Negotiate a lower rate with your credit card company

Haggling With Your Credit Card Company


Haggling With Credit Card Company

What specific points would you suggest that we consider when haggling with a credit card company? I have a credit card that I'd like to get the payments down on until some of this economy situation clears up. I've lost 60% of my retirement and don't have time to rebuild, so I need to do some thoughtful trimming. I'm interested in your thoughts on this, as I'm not able to find too much on the Internet regarding this type of haggling.
Joyce P.

Learn to Haggle with Card Company

I found Scott Bilker's book, Talk Your Way Out of Credit Card Debt!, to be incredibly helpful. It's not in most libraries, but you can get it sent to you via Inter-Library Loan. (Ask your librarian.) It contains tips on how and what to ask for and what to do if you're initially refused. What I found most helpful is that he transcribed his actual calls to the bank, so you can read exactly what they're likely to tell you.
Vince

Debt Free Better Than Haggling

This is an interesting question because I don't think this person is really seeing the big picture. Debt is not something that you "trim down" because the economy is bad or your stock portfolio isn't doing so hot. Debt is a huge personal drain that prevents you from building wealth in any economy. Seriously, is the plan here to run the credit cards back up when the economy is better? Unfortunately, that's the way this question reads to me.

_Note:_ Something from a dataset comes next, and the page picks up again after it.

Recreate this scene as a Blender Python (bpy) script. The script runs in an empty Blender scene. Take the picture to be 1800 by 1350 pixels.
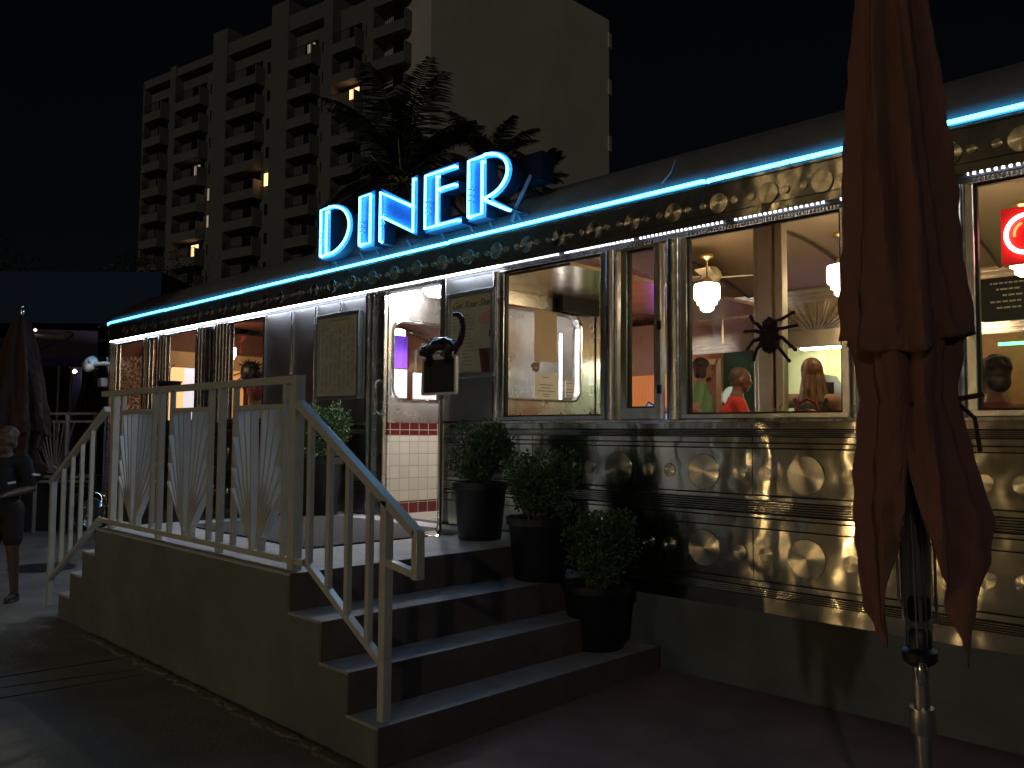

As for any specific haggling points, remember that you are dealing with large, faceless corporations. They don't really care if you leave or not and they recognize that you are over a barrel. You're best bet is to get another legitimate offer for a balance transfer and then call and see if your current company will match it. My absolute best advice, however, would be to commit to a debt free lifestyle and then you won't have to haggle with any credit card company ever again.
Amy

Financial Planner Tips for Haggling

For the person who asked for tips on how to haggle with credit card companies, here are some tips that I've found very helpful while helping my clients:

  • Before calling the company, research your history with that credit card issuer. Have you made all (or most) of your payments on time? Have you been a long-time customer? These things will be in your favor.
  • Be honest and tell them that you've had a setback (job loss, illness, etc.) and ask for their help. You'll probably have to ask for a supervisor.
  • If you have a specific amount in mind to pay, ask for that. You can change the due date of your payment with most companies to coincide with your paychecks. I've always tried to knock down the interest rate, and even 1% can make a difference.
  • Send any extra money you can to them (even if it's not with your regular payment). That money will reduce your debt and therefore reduce the interest.

Carole in Granby, CT, retired financial planner

Plan for Dealing With Credit Card Company

Try putting together a budget showing your income and then your expenses for everything other than debt repayment. List only necessary expenses, but keep them realistic. Then take the amount you have left over for debt repayment and (on paper) split it between the different debts in proportion to the amount you owe.

If you then approach a credit card company (or any creditor) with this budget and ask to reduce your payments to this proportionate amount, you stand a much better chance of getting approval than if you just haggle as if you were at a store. You can also request to have interest frozen while you are making these lower payments.

Bear in mind, this will only be a temporary offer from the credit card firm and you will likely have to show a plan (and preferably a time scale) for returning to your normal level of payments.